Rebuilding often looks like this: fewer spirals, more honest check-ins, more predictable behavior. The progress is not always visible from the outside, but you feel it in your daily life.
In a rebuilding season, forgiveness helps you stay functional. It keeps your days from being consumed by resentment. It also keeps your hope from becoming delusion. You can want repair without demanding that the other person become perfect instantly.
Jesus’ pattern, as Christians have long tried to follow it, emphasizes transformation rather than instant fixes. Transformation takes time. So do the relationships that depend on it.
Bringing it back to Jesus and the “long middle”
The heart of forgiveness when rebuilding takes time is this: you do not have to wait until everything is restored to start living differently.
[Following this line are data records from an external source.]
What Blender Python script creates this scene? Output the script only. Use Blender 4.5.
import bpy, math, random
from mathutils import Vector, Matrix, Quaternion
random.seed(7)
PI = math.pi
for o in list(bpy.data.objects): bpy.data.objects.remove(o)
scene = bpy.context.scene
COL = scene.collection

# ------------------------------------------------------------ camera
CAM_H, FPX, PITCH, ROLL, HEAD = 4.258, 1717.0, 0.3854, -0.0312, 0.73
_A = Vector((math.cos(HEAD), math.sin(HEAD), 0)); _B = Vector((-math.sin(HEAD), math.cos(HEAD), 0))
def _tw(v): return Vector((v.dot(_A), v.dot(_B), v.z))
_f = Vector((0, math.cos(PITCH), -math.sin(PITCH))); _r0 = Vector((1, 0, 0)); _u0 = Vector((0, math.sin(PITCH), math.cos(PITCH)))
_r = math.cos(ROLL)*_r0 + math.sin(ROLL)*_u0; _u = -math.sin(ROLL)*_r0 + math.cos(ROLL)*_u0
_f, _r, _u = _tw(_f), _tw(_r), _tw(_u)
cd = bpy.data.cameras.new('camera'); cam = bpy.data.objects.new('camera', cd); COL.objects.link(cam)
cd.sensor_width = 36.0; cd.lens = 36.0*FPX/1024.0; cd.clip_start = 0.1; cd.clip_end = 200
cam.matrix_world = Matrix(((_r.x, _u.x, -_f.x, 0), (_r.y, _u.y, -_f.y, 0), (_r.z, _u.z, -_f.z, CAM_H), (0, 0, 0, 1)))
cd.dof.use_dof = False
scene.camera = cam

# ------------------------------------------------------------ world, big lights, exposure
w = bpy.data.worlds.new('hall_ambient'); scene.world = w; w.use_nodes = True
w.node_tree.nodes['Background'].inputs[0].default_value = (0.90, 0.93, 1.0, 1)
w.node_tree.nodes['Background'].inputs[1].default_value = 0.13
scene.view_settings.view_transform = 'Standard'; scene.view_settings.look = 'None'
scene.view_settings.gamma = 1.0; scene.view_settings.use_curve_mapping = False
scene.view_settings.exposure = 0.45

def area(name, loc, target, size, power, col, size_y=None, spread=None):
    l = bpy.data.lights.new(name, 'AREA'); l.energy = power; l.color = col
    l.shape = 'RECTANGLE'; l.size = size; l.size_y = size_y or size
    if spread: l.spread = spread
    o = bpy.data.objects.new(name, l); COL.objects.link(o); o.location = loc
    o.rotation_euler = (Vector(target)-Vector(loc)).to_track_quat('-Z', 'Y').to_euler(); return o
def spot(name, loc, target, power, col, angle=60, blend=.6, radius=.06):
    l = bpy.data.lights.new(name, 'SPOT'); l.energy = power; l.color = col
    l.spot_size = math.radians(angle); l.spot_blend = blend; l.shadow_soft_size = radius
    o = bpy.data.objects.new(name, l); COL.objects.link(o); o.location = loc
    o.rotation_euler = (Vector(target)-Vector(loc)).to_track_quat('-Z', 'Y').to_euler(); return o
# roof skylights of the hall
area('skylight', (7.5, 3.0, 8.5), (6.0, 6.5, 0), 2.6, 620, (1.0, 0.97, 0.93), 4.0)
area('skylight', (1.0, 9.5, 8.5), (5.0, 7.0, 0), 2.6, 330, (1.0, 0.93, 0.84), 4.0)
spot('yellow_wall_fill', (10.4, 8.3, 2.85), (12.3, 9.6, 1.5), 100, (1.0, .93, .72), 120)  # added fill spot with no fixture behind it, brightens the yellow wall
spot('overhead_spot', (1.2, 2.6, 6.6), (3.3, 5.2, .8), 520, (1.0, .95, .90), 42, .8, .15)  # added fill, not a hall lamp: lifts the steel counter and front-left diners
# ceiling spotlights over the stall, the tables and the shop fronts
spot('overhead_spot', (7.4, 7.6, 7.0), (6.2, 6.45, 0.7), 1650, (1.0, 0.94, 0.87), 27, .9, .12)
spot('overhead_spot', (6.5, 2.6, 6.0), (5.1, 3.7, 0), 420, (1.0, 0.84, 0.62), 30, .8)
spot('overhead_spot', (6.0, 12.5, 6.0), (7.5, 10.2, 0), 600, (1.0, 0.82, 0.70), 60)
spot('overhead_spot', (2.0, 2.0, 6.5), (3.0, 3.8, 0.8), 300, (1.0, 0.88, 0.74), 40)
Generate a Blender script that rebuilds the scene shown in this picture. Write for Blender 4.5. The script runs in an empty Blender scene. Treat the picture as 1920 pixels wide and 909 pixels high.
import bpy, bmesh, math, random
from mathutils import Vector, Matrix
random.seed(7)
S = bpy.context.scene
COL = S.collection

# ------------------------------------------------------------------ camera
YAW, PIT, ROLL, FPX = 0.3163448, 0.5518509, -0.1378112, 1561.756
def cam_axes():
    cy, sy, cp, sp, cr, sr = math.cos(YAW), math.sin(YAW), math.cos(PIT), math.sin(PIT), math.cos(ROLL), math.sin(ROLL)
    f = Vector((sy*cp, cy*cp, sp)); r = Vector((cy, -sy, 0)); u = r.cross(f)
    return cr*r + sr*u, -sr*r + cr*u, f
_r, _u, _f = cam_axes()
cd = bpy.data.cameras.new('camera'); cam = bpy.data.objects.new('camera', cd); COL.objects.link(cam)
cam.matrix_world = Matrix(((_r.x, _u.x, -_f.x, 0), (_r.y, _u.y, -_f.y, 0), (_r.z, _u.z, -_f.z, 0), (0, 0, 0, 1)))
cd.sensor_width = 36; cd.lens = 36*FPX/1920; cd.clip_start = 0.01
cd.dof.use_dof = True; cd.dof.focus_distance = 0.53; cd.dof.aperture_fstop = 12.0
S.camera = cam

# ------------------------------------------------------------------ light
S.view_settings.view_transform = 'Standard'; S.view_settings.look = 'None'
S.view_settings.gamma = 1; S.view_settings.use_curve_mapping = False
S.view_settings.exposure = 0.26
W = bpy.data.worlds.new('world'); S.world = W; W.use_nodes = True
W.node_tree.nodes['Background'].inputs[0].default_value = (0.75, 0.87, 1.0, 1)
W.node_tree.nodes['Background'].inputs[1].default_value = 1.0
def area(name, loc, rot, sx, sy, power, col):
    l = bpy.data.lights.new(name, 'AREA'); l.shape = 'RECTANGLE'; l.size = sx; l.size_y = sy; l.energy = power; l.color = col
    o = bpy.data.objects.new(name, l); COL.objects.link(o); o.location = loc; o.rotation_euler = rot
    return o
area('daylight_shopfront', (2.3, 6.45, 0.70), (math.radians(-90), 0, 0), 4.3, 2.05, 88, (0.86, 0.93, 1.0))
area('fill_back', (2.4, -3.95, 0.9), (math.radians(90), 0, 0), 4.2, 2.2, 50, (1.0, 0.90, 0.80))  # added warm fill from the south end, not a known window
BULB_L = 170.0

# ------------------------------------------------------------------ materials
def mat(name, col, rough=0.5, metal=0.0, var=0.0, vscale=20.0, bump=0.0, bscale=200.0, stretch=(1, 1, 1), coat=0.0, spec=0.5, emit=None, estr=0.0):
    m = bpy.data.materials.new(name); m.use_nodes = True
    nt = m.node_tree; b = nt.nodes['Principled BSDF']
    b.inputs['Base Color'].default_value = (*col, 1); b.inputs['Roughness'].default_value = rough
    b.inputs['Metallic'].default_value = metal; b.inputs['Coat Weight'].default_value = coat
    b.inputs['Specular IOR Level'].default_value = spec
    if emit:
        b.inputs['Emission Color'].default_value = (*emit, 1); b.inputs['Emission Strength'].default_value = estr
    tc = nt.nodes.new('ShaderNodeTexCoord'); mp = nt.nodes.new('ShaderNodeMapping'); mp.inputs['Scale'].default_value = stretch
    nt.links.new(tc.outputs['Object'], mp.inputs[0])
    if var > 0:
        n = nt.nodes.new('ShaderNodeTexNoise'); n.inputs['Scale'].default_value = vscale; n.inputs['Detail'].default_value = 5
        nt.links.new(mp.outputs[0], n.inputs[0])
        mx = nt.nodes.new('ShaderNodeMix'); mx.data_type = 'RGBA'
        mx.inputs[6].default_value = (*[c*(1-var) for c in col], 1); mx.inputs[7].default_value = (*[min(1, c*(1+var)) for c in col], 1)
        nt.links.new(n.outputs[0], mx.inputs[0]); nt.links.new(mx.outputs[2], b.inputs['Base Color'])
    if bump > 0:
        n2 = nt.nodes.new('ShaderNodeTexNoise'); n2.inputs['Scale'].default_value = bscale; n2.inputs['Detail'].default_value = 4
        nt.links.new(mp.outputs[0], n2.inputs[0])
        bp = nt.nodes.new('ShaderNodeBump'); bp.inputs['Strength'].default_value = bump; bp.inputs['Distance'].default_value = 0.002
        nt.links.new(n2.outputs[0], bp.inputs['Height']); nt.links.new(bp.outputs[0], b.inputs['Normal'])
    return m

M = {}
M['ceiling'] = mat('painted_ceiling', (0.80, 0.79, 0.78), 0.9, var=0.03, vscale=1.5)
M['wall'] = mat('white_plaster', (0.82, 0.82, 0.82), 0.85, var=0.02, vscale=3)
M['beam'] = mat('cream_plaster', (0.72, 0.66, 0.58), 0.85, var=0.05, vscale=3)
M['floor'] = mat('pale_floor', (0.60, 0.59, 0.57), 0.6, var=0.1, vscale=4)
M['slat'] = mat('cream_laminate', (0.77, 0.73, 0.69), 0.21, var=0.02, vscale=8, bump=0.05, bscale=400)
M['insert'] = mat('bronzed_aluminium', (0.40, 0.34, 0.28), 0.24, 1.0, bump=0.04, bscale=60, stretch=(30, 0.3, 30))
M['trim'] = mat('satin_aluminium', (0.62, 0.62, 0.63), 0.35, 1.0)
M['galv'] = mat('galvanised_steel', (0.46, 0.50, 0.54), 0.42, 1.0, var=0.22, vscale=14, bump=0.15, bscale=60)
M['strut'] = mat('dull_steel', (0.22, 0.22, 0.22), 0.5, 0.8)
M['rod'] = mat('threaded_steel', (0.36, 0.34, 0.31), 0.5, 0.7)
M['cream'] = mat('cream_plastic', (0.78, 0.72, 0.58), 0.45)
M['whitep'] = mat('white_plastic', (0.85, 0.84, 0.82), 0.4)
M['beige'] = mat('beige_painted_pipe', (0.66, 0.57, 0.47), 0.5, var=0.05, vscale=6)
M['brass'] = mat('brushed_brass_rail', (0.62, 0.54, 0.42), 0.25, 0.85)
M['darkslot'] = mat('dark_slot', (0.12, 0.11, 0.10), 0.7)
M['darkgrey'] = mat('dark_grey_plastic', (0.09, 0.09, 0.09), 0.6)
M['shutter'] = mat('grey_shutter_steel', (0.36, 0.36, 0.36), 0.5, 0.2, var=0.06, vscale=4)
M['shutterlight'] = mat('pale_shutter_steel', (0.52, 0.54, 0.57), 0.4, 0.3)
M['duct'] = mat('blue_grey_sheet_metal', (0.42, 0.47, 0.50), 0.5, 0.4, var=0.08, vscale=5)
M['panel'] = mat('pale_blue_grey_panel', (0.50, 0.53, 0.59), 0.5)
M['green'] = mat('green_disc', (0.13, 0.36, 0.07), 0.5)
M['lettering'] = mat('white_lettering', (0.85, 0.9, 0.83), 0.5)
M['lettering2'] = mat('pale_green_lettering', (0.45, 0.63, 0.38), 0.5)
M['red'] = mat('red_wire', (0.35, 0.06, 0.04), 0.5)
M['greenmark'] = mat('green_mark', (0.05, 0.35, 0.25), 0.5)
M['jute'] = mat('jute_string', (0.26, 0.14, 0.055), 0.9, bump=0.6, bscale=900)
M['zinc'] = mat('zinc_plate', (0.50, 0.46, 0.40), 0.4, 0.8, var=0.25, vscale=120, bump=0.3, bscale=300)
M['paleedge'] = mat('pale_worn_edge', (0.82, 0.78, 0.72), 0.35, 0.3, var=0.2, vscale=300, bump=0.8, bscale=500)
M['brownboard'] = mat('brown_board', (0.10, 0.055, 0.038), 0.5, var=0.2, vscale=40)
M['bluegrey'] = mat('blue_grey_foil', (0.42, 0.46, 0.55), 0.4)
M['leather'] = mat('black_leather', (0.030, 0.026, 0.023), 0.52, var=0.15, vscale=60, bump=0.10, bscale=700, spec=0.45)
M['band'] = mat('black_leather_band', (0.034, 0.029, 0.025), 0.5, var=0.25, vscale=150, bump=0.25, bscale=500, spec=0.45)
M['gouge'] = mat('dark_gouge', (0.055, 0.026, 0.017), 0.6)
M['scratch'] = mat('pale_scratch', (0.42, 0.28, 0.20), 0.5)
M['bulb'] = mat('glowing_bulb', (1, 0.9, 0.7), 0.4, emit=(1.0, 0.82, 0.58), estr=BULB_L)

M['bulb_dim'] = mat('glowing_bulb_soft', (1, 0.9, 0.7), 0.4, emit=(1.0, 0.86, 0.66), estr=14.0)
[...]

Forgiveness is not the finish line, it is the direction.
He Gets Us invites people to consider Jesus and his teachings, and it highlights forgiveness among other themes like love and understanding. That emphasis matters because forgiveness is often the hardest thing to practice when you are lonely, anxious, or pulled apart by division. If the message stays only in the realm of emotion, it will collapse under real life. But if the message supports a real process, it can carry you through the slow work of repair.
Jesus, at least as the Christian story presents him, is a figure people approach not because they already feel worthy, but because they need grace and direction. That is relevant when rebuilding drags on. You are not asked to perform certainty. You are asked to keep walking toward what is right, to release the urge to punish, to choose kindness, and to allow time for change to become visible.
Forgiveness, then, becomes a kind of courage. It is the courage to stop feeding the cycle. It is the courage to tell the truth and still choose compassion. It is the courage to rebuild, knowing that some days the structure is still weak, and some days you will have to decide again to keep going.
If rebuilding takes time, let forgiveness take time too. Not as an excuse, not as denial, but as faithful work that aligns your heart with the future you are trying to create.